Legendary Blues Promoter And Manager Dick Waterman, Dead at 88

Publish date: 2024-06-05

OXFORD, Miss (CelebrityAccess) — Dick Waterman, the influential blues promoter and evangelist, who helped to revive careers of artists such as Bukka White and Son House, and who played a pivotal role in the careers of contemporary blues artists such as Bonnie Raitt, has died. He was 88.

A longtime friend shared that Waterman died in Oxford, but additional details about his passing were not available.

Waterman, who was raised in Plymouth, Massachusetts, did a stint in the army before relocating to Cambridge, where he attended Boston University and became enmeshed in the local folk scene. In 1962, he began submitting stories to The Broadside, an influential publication on the Boston folk scene.

In 1963, he began promoting blues shows in Boston area clubs, working with legendary artists such as Mississippi Fred McDowell, Mississippi John Hurt, and Bukka White.

Inspired by tales from Bukka White, Waterman and two friends traveled to Mississippi in 1964 to find the legendary and reclusive delta blues artist Son House. House was eventually located in Rochester, New York, having retired from music. Waterman would go on to serve as Son House’s manager, helping to introduce him to new audiences during the folk revival of the 1960s.

Waterman went on to found Avalon Productions, one of the first booking agency focusing on blues musicians. Waterman would go on to represent a who’s who of blues legends, including the likes of Son House, Skip James, Junior Wells, Bukka White, and John Hurt.

In 1969, Waterman befriended a young Bonnie Raitt and he encouraged her to pursue a career in music after she paused her studies at Radcliffe to spend a semester with Waterman and other musicians in Philadelphia.

“About ‘69 or so, I met Bonnie Raitt who was going to college,” Waterman told an interviewer in 2015. “I got her a contract with Warner Brothers. That kind of moved me into a different level. I was now into big band, pop, rock ‘n’ roll kind of stuff.”

Waterman also launched a successful career as photographer, capturing images of blues, folk, and jazz artists.
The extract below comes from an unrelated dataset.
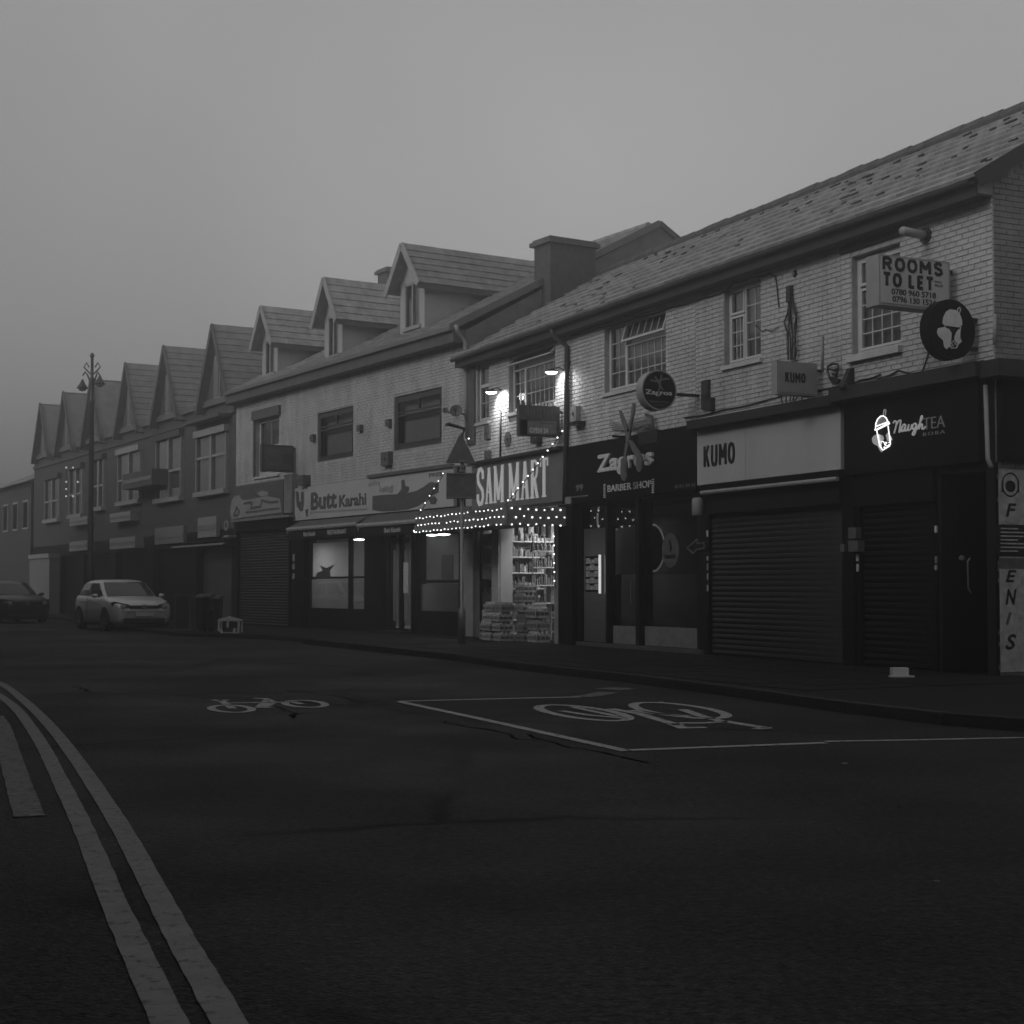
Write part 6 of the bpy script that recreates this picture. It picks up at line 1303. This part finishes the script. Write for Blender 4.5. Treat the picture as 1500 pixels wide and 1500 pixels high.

His work was displayed in A Gallery For Fine Photography in New Orleans, and a selection has been collected by Insight Editions in The Last Unpublished Blues Archive, which was published in 2004.

Along with representing blues and folk artists during their lives and careers, Waterman also helped to protect their estates after their passing, overseeing their legacies on behalf of heirs.

In 2000, Waterman became one of the first non-performers to be inducted into the Blues Hall of Fame and in 2014, he was presented with a Keeping the Blues Alive Award for Photography from the Memphis-based Blues Foundation.